Swift Talk Continues Pattern of Female Political Role Models

Politics probably seems pretty godawful to most people nowadays. College students preparing to cast their first presidential ballots are faced with the increasing negativity of mainstream politics and the constant bashing of almost all political figures. While listening to the incessant banter and the brain-melting talking points, it can be easy for students to decide to abandon the world of politics all together. For this reason, it is important that college students are presented with positive and constructive political role models.

This past Tuesday, Jane Swift, the first female governor of Massachusetts, spoke at Boston College about her experiences in the political world. Her career began when she took a job working for former state senator Peter Webber. When Webber decided against running for re-election, she ran for the seat and won, becoming the 13th woman to serve in the State Senate. After a failed run for Congress in 1996, she was made lieutenant governor under Governor Paul Celluci, who was later appointed ambassador to Canada, which meant that Swift was made governor. Her story shows the possibility of a political career and provides a constructive model for students who might otherwise be discouraged by the current state of politics. She also spoke about sexism in politics and how she was affected during her time as governor. This is an important aspect of her experience and her talk helps inform students of these problems, while also hopefully working to address them.

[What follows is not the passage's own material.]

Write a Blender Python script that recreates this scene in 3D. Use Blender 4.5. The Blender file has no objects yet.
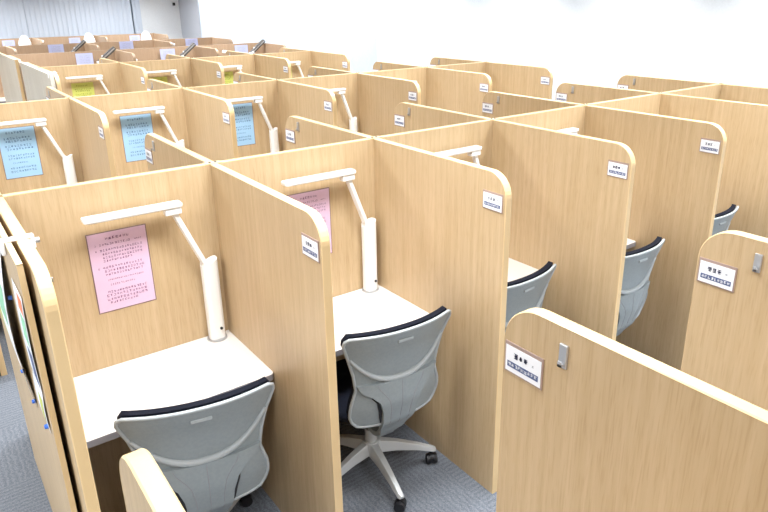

Swift’s talk, sponsored by the Undergraduate Government of Boston College (UGBC), continues a pattern of women in politics speaking on campus. Last year, Madeleine Albright came to speak about her time as secretary of state. She was brought to campus by the Council for Women of Boston College Colloquium, which has also worked to bring more female political leaders to campus as part of its Women in Washington series. This includes a recent talk by Donna Brazile, the Democratic National Committee interim chair, and Mary Matalin, a presidential advisor to Republicans such as Ronald Reagan and George W. Bush. These speakers help provide necessary female role models in politics and bring a positive aspect of the political experience to campus. While these speakers had differing experiences in politics, they are all able to demonstrate political opportunity to students in a time of exceptional political negativity.